To a later generation of Greeks, these heroic values formed the core of aristocratic virtue, a fact that explains the tremendous popularity of Homer as an educational tool Homer gave to the Greeks, a single universally accepted model of heroism, honor, and nobility. But in time, as a new world of city-states emerged in Greece, new values of cooperation and community also transformed what the Greeks learned from Homer.

 

 

Pg. 99

Homer’s Ideal of Experience

 

The Iliad and the Odyssey, which the Greeks believed were both written by Homer, were used as basic texts for the education of Greeks for hundreds of years during antiquity. This passage is from the Iliad, describing the encounter between Hector, prince of Troy, and his wife Andromache, illustrates the Greek ideal of gaining honor through combat. At the end of the passage, Homer also revels what became the Greek attitude toward women: they are supposed to spin and weave and take care of their households and children.

 

from Homer's Iliad:

 

Hector looked at his son and smiled, but said nothing. Andromache, bursting into tears, went up to him and put her hand in his. “Hector,” she said, “you are possessed. This bravery of yours will be your end. You do not think of your little boy or your unhappy wife, whom you will make a widow soon. Some day the Achaeans (Greeks) are bound to kill you in a massed attack. And when I lose you I might as well be dead…I have no father, no mother, now…I had seven brothers too at home.

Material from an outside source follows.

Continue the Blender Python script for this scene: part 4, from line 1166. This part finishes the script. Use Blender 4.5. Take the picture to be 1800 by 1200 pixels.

In one day all of them went down to Hades’ house. The great Achilles of the swift feet killed them all…

 

“So you, Hector, are father and mother, and brother to me, as well as my beloved husband. Have pity on me now; stay here on the tower; and do not make your boy an orphan and your wife a widow…”

 

“All that, my dear,” said the great Hector of the glittering helmet, “is surely my concern. But if I hid myself like a coward and refused to fight, I could never face the Trojans and the Trojan ladies in their trailing gowns. Besides, it would go against the grain, for I have trained myself always, like a good soldier, to take my place in the front line and win glory for my father and myself…”

 

As he finished, glorious Hector held out his arms to take his boy. But the child shrank back with a cry to the bosom of his girdled nurse, alarmed by his father’s appearance. He was frightened by the bronze of the helmet and the horsehair plume that he saw nodding grimly down at him. His father and his lady mother had to laugh. But noble Hector quickly took his helmet off and put the dazzling thing on the ground. Then he kissed his son, dandled him in his arms, and prayed to Zeus and the other gods: “Zeus, and you other gods, grant that this boy of mine may be, like me, preeminent in Troy; as strong and brave as I; a mighty king of Ilium. May people say, when he comes back from battle, ‘Here is a better man than his father.’ Let him bring home the bloodstained armor of the enemy he has killed, and make his mother happy.”

 

Hector handed the boy to his wife, who took him to her fragrant breast. She was smiling through her tears, and when her husband saw this, he was moved. He stroked her with his hand and said, “My dear, I beg you not to be too much distressed. No one is going to send me down to Hades before my proper time. But fate is a thing that no man born to a women, coward or hero, can escape. Go home now, and attend to you own work the loom and the spindle, and see that the maidservants get on with theirs. War is men’s business; and this war is the business of every man in Ilium, myself above all.”